17. The system of claim 16, wherein generating the filtered version of the updated description of actions performed to complete the workflow comprises:

removing, from the updated description of actions, actions performed by a test framework to execute the workflow in the second version of the application; and

consolidating records of successive actions performed against a same target user interface element such that successive entries in the filtered version of the updated description of actions have different target user interface elements.

18. The system of claim 14, wherein generating the natural language content describing the workflow comprises, for each respective entry in the updated description of actions performed to complete the workflow:

identifying a natural language template corresponding to an action identified in the respective entry in the updated description of actions, and

generating a natural language representation of the entry based on the identified natural language template, an identification of a target user interface element included in the respective entry, and an identification of an action performed against the target user interface element included in the respective entry.

19. The system of claim 14, wherein:

generating the description of actions performed to complete the workflow in the first version of the application comprises generating the description of actions based on a recording of actions performed to execute a base variation of the workflow in the first version of the application; and

executing the workflow in the second version of the application based on the generated description of actions comprises: executing a plurality of variations of the workflow based on the recording of the actions performed to execute the base variation of the workflow in the first version of the application.

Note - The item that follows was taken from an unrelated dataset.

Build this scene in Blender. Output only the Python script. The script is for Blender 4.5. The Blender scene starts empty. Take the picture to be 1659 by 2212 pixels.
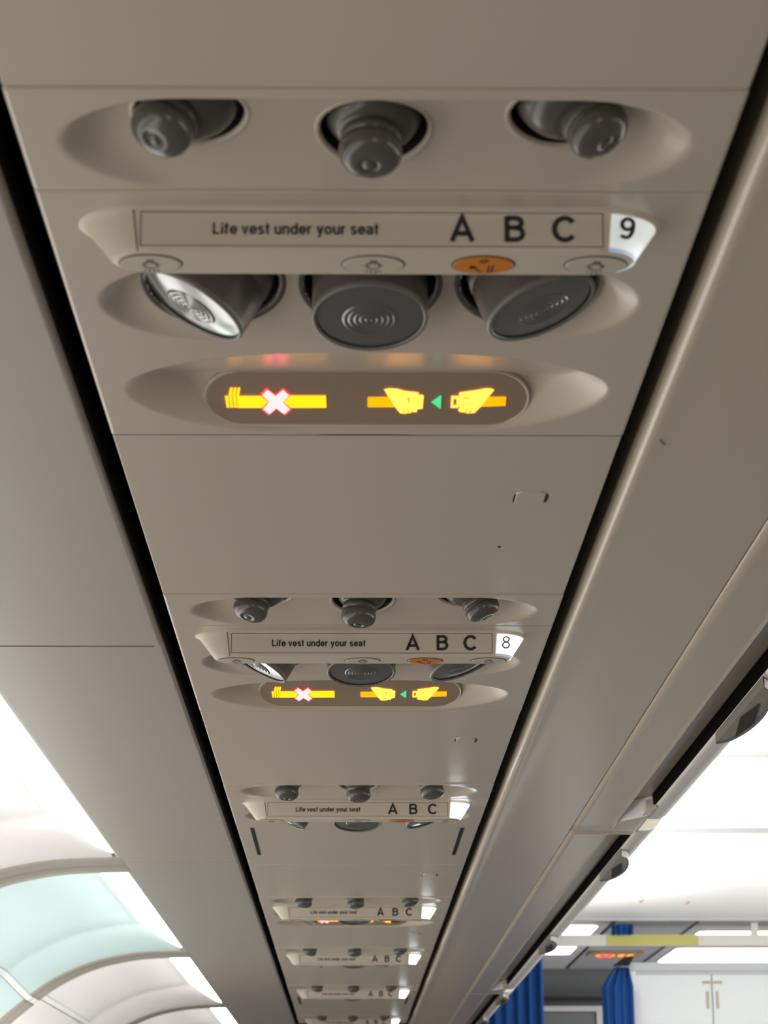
import bpy, math
import numpy as np
from mathutils import Vector, Matrix

COL = bpy.context.scene.collection
CAM_Z = 1.25                      # camera above the cabin floor
H = .4157                         # service channel ceiling above the camera
ZP = CAM_Z + H

# ------------------------------------------------------------------ materials
def lin(c):
    return tuple(((v/255)/12.92 if v/255 <= .04045 else ((v/255+.055)/1.055)**2.4) for v in c)

def mat(name, rgb, rough=.5, spec=.5, metal=0., emit=None, estr=0., grain=0., coat=0.):
    m = bpy.data.materials.new(name); m.use_nodes = True
    nt = m.node_tree; b = nt.nodes['Principled BSDF']
    c = lin(rgb)
    b.inputs['Base Color'].default_value = (*c, 1)
    b.inputs['Roughness'].default_value = rough
    b.inputs['Specular IOR Level'].default_value = spec
    b.inputs['Metallic'].default_value = metal
    b.inputs['Coat Weight'].default_value = coat
    b.inputs['Coat Roughness'].default_value = .08
    if emit:
        b.inputs['Emission Color'].default_value = (*emit, 1)
        b.inputs['Emission Strength'].default_value = estr
    if grain:
        tc = nt.nodes.new('ShaderNodeTexCoord'); n = nt.nodes.new('ShaderNodeTexNoise')
        n.inputs['Scale'].default_value = 900; n.inputs['Detail'].default_value = 2
        bp = nt.nodes.new('ShaderNodeBump'); bp.inputs['Strength'].default_value = grain
        bp.inputs['Distance'].default_value = .0003
        nt.links.new(tc.outputs['Object'], n.inputs['Vector'])
        nt.links.new(n.outputs['Fac'], bp.inputs['Height'])
        nt.links.new(bp.outputs['Normal'], b.inputs['Normal'])
    return m

M = {}
M['panel'] = mat('warm_beige_plastic', (204, 191, 175), .28, .5, grain=.12)
M['strip'] = mat('cream_plastic', (211, 199, 182), .4, .5)
M['bin'] = mat('bin_beige', (204, 190, 171), .27, .5, grain=.12)
M['liner'] = mat('left_lining_beige', (175, 169, 159), .45, .5, grain=.12)
M['black'] = mat('channel_black', (14, 12, 10), .6, .3)
M['seal'] = mat('seal_brown', (118, 102, 90), .7, .2)
M['void'] = mat('gap_black', (7, 6, 5), .8, .05)
M['groove'] = mat('groove_shadow_gap', (92, 80, 70), .7, .2)
M['vent'] = mat('vent_grey', (90, 85, 79), .24, .6)
M['vent_dark'] = mat('vent_socket_dark', (34, 29, 26), .5, .4)
M['barrel'] = mat('reading_light_grey', (98, 91, 86), .4, .5)
M['barrel_rim'] = mat('rim_grey', (122, 118, 112), .3, .5)
M['lens'] = mat('lens', (120, 121, 119), .17, .9, .55, coat=.7)
M['bulb'] = mat('lens_middle', (150, 146, 140), .1, .9, .6, coat=.6)
M['ink'] = mat('dark_print', (50, 44, 46), .5, .3)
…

20. A method for generating natural language content describing a workflow in an application, comprising:

generating a description of actions performed to complete a first variation of a workflow in a first version of an application;

executing a plurality of variations of the workflow in a second version of the application based on the generated description of actions; and

for each respective variation of the plurality of variations of the workflow: generating a variation-specific description of actions performed to complete the respective variation of the workflow; generating, using a natural language generation engine, natural language content describing the respective variation of the workflow based on the variation-specific description of actions performed to complete the respective variation of the workflow; and outputting the natural language content describing the respective variation of the workflow to a user-accessible content repository associated with the application.